Exellent guide, just want to add few words.
Texture addressing and behavior is mostly driven by surface.txt
There you can find multiple texture entries for different effects (*.d,*.n,*sg and others, I think their responsibility like color, normalmap, glossmap, etc is defined by the number of the texture entry, so *.d is always texture0 and is a color texture, *.sg is texture1 and is a glossmap, *.n is texture2 and is a normalmap, texture3 is *.h or *.hx and defines where a player's skin color is applied to items).
Also there are very interesting flags under texture entries.
It seems they define behavior of alpha layer of *.d texture, for example SURFACE_FLAG_OPAQUE makes alpha work like glass, when SURFACE_FLAG_TENERGY is a t-energy inserts and SURFACE_FLAG_MASKED makes parts of surface disappear like net skirt in the tutorial.

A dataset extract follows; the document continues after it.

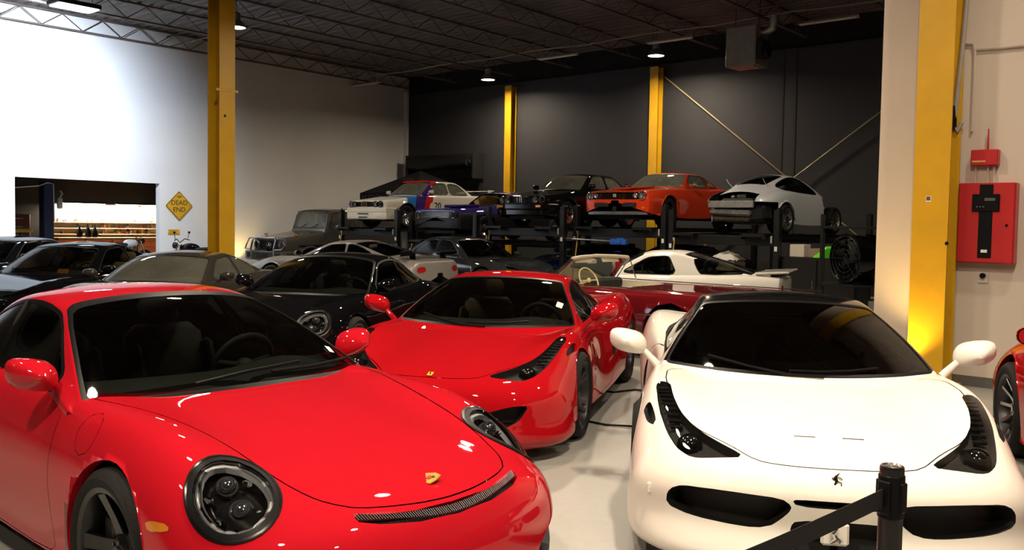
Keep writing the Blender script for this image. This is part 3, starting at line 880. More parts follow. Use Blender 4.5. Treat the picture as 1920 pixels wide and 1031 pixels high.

I guess there could be some other flags and combinations.
Next is shader which is applied to the surface and makes it glow like skin, plastic, metal, etc (full list of shaders is in the beginning of the file and they seem to be editable also).
So there are vast possibilities to modify items and surfaces look ingame by using surface.txt file.
The surfaces are adressed to each model in itemtype.txt.
And one more tip on editing surface.txt: if you mess something in it, the surfaces (and objects due to lack of them) won't appear ingame past messed part of the file. So there would be only surfaces which entries are before the error.
P.S. Well, maybe everybody already knows that, but possibly it would be useful for someone.